Your rankings have dropped in a way that your audit connects to a wave of low-quality links. When the timeline of a ranking decline lines up with a surge in suspicious links, addressing those links is a reasonable part of the recovery effort.
The signs of a negative SEO attack are present. When monitoring tools surface a rapid build-up of spammy links from domains you have no connection to, moving quickly to add those domains to a disavow file is a sensible protective step.
At the same time, if your links are simply coming from smaller or less authoritative websites rather than from sources that are actively creating problems, disavowal is very likely not the right move. A link that adds no particular value is a very different situation from one that is working against you.
How to Disavow Backlinks
With the problematic links identified, the actual process of disavowing them is quite manageable. Here is a complete walkthrough of every step.
Step 1: Try to Get the Links Removed Directly
The first move before touching the disavow tool is to contact the webmasters of the sites hosting the links and ask for removal. Google has long recommended this as the preferred first step, and a link that is actually taken down is a cleaner resolution than one that is simply disavowed. Response rates on these requests tend to be low in practice, so give it a couple of weeks, keep a record of your outreach, and then move forward regardless of the outcome.
Step 2: Build Your Disavow File
Your disavow file is a plain text document with a .txt extension that lists every URL or domain you want Google to treat as invisible. The formatting is simple, and following it exactly matters for the file to be read correctly.
To cover an entire domain, the format looks like this:
domain:example.com
To address a specific page rather than the full domain, list the complete URL on its own line:
https://www.example.com/specific-page
You can include notes for your own reference by starting a line with a hash symbol. Google does not process these lines:
# This domain was added because of bulk spammy links with no relevant content
A few practical formatting reminders: every entry gets its own line, the file should be saved in UTF-8 or 7-bit ASCII encoding, and the size ceiling is 100,000 lines and 2MB. Almost every site will be comfortably within those boundaries.
Step 3: Upload the File Through Google Search Console
When your file is ready, open the disavow links tool in Google Search Console, select the correct property, upload the file, and confirm. Google will acknowledge the submission, and the file will remain accessible in your account.

Processing happens across Google’s regular crawl cycles, so do not expect an immediate change. Several weeks may pass before the effects are fully reflected in how your site is evaluated.

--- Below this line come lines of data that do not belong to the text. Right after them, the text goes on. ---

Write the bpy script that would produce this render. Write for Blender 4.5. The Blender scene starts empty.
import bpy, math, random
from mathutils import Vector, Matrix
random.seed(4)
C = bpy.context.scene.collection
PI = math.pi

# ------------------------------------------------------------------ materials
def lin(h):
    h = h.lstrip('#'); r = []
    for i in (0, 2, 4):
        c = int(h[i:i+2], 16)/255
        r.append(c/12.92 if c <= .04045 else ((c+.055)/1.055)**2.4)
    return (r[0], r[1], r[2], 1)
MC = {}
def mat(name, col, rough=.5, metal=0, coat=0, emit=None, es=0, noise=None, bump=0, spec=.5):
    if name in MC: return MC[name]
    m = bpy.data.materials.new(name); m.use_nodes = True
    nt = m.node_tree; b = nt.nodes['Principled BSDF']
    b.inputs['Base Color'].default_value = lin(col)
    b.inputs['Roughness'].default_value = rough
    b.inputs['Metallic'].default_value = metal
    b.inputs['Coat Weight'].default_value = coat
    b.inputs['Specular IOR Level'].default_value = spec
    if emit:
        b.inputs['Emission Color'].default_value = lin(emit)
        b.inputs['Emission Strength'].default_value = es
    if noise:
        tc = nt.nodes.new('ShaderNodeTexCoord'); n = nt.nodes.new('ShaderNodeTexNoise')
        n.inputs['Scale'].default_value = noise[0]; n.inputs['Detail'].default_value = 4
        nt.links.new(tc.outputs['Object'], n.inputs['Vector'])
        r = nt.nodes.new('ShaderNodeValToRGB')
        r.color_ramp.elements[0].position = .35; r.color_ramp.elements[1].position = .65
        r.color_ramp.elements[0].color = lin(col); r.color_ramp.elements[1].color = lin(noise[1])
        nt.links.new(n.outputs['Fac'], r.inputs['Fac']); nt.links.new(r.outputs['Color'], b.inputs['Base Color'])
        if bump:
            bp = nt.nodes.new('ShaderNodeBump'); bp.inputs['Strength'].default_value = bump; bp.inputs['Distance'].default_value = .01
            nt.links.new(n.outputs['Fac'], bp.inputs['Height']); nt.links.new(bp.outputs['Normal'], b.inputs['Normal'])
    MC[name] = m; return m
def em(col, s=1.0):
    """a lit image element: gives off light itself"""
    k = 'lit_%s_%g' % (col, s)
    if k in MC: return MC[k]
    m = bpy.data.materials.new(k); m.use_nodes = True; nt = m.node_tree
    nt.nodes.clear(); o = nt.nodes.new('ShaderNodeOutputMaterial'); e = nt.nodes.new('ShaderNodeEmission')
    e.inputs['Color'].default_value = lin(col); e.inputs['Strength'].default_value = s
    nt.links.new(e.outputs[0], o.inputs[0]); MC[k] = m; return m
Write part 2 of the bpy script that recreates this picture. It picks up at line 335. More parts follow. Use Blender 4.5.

Step 4: Keep the File Current
Your disavow file is a document that grows alongside your link profile. New links will appear over time, and some of them will warrant inclusion. Revisiting the file as part of your regular audits and updating it when needed keeps your profile well maintained on an ongoing basis. Removing an entry is as simple as editing the file and reuploading it through Search Console.
Step 5: Submit a Reconsideration Request When Applicable
If you are disavowing links as part of a response to a manual action, a reconsideration request through Google Search Console is the next step after your file is uploaded. The request should clearly explain what you found, what outreach you conducted, and what you submitted. Google’s team will review it and lift the manual action once they are satisfied with what has been done.
Maintaining a Healthy Link Profile
Disavowing backlinks is only one component of the overall need for you to treat your link profile seriously and keep it in order. By approaching the matter in this manner, it will not become an issue that has to be managed through crisis mode but rather something that should be a standard practice for managing your well-taken-care-of website.
The Google Disavow Links tool is relatively easy to use when compared to other tools and functions offered through Google Search Console. Used responsibly, this tool will give you back the control of how your website is evaluated, and this kind of control cannot be undervalued in any business environment.
Create quality links and, avoid practices such as link farming, maintain consistent monitoring along with cleaning your link profile whenever needed with the same consideration that you put into all other aspects of your SEO strategy.
Frequently Asked Questions
Does rejecting backlinks affect rankings?
No, not in a direct manner. Rejecting backlinks isn’t the same as creating new ranking signals; rather, it involves removing links that could harm your website’s rankings, and if that’s the case, your rankings will return to their normal levels as a result.
How long does it take for disavow to have an effect on my site?
Several weeks to two months is normally the timeframe needed for this process because Google takes care of it during its usual crawling cycles. The best thing you can do here is submit your file quickly and monitor your progress throughout this period.
Should I disavow a whole domain or certain URLs?
A whole domain should always be preferred when it comes to disavowing. In case you have multiple bad backlinks coming from a particular domain, submitting one single line in your disavow file will take care of everything for you.
Does disavowal sometimes cause accidental damage to useful links?
This could happen if the audit was not properly done. The only way to avoid such an accident is to conduct a proper pre-submission audit. In case there is a disavowed link accidentally included in the list, fixing it is easy, as you simply need to edit the file and upload it again through Search Console.
How often should I refresh the disavow file?
Checking this file after every couple of months as part of the audit process makes sense for the majority of websites. In other words, keeping this file dynamic rather than static helps you maintain your profile always neat and free from mistakes.
What is the difference between manual action and algorithmic effect?
The first one is performed by the human reviewer at Google who gives out a notification about it in Search Console. The second one is done automatically by some algorithm. For example, Penguin. Both can affect your ranking in search results, but the manual one requires you to send a request for reconsideration, whereas the algorithmic effect fades over time.
Should I disavow links if there is no manual action yet?
Yes, in case your audit detects low-quality or spammy links that match the criteria. That’s the right approach to deal with the situation. You don’t need to wait for the penalty first. It’s better to act proactively in advance to have more peace of mind.
How will my disavow list be affected by changing domains?
Disavow files belong to a specific site in Google Search Console. A change in the domain requires the creation of a new disavow file for the new site. It might be a good idea to perform a new audit to update the disavow list according to your current backlink profile.